-- START OF Task inputs --
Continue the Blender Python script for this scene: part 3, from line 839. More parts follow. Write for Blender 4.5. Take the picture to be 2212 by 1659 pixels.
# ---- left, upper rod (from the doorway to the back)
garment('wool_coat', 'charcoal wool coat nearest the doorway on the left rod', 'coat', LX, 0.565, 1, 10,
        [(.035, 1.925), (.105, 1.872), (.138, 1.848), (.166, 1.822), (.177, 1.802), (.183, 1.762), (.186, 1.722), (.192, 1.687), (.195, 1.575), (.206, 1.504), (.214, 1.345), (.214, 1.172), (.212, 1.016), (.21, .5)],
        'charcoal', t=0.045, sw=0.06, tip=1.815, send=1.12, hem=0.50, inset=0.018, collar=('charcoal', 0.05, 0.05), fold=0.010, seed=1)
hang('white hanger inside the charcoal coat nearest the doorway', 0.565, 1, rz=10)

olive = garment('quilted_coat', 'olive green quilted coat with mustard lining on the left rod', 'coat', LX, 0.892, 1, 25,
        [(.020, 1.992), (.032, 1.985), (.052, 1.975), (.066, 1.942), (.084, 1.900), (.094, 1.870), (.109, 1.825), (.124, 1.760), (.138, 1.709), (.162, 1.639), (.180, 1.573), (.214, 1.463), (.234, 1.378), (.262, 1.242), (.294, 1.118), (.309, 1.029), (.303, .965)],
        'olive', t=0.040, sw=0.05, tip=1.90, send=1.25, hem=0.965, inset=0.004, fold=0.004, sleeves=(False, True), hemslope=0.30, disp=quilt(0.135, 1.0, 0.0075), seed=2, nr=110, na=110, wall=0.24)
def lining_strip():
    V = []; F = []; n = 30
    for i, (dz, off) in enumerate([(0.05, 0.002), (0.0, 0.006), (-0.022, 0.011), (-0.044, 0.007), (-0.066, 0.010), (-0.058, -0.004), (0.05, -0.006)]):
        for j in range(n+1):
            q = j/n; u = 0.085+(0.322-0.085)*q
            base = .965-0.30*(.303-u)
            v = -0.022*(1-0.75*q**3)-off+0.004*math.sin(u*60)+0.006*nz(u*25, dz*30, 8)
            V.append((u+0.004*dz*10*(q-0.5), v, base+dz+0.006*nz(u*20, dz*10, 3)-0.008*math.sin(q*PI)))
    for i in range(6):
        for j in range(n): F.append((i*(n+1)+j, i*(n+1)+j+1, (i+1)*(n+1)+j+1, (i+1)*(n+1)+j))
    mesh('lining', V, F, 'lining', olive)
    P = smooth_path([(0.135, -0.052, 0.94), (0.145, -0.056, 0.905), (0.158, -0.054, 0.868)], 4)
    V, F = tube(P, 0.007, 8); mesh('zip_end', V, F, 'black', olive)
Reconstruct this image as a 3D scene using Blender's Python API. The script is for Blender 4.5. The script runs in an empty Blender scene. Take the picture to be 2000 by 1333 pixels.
-- END OF Task inputs --
Repeat every line of the material exactly as given.

Continue the Blender Python script for this scene: part 3, from line 839. More parts follow. Write for Blender 4.5. Take the picture to be 2212 by 1659 pixels.
# ---- left, upper rod (from the doorway to the back)
garment('wool_coat', 'charcoal wool coat nearest the doorway on the left rod', 'coat', LX, 0.565, 1, 10,
        [(.035, 1.925), (.105, 1.872), (.138, 1.848), (.166, 1.822), (.177, 1.802), (.183, 1.762), (.186, 1.722), (.192, 1.687), (.195, 1.575), (.206, 1.504), (.214, 1.345), (.214, 1.172), (.212, 1.016), (.21, .5)],
        'charcoal', t=0.045, sw=0.06, tip=1.815, send=1.12, hem=0.50, inset=0.018, collar=('charcoal', 0.05, 0.05), fold=0.010, seed=1)
hang('white hanger inside the charcoal coat nearest the doorway', 0.565, 1, rz=10)

olive = garment('quilted_coat', 'olive green quilted coat with mustard lining on the left rod', 'coat', LX, 0.892, 1, 25,
        [(.020, 1.992), (.032, 1.985), (.052, 1.975), (.066, 1.942), (.084, 1.900), (.094, 1.870), (.109, 1.825), (.124, 1.760), (.138, 1.709), (.162, 1.639), (.180, 1.573), (.214, 1.463), (.234, 1.378), (.262, 1.242), (.294, 1.118), (.309, 1.029), (.303, .965)],
        'olive', t=0.040, sw=0.05, tip=1.90, send=1.25, hem=0.965, inset=0.004, fold=0.004, sleeves=(False, True), hemslope=0.30, disp=quilt(0.135, 1.0, 0.0075), seed=2, nr=110, na=110, wall=0.24)
def lining_strip():
    V = []; F = []; n = 30
    for i, (dz, off) in enumerate([(0.05, 0.002), (0.0, 0.006), (-0.022, 0.011), (-0.044, 0.007), (-0.066, 0.010), (-0.058, -0.004), (0.05, -0.006)]):
        for j in range(n+1):
            q = j/n; u = 0.085+(0.322-0.085)*q
            base = .965-0.30*(.303-u)
            v = -0.022*(1-0.75*q**3)-off+0.004*math.sin(u*60)+0.006*nz(u*25, dz*30, 8)
            V.append((u+0.004*dz*10*(q-0.5), v, base+dz+0.006*nz(u*20, dz*10, 3)-0.008*math.sin(q*PI)))
    for i in range(6):
        for j in range(n): F.append((i*(n+1)+j, i*(n+1)+j+1, (i+1)*(n+1)+j+1, (i+1)*(n+1)+j))
    mesh('lining', V, F, 'lining', olive)
    P = smooth_path([(0.135, -0.052, 0.94), (0.145, -0.056, 0.905), (0.158, -0.054, 0.868)], 4)
    V, F = tube(P, 0.007, 8); mesh('zip_end', V, F, 'black', olive)
Reconstruct this image as a 3D scene using Blender's Python API. The script is for Blender 4.5. The script runs in an empty Blender scene. Take the picture to be 2000 by 1333 pixels.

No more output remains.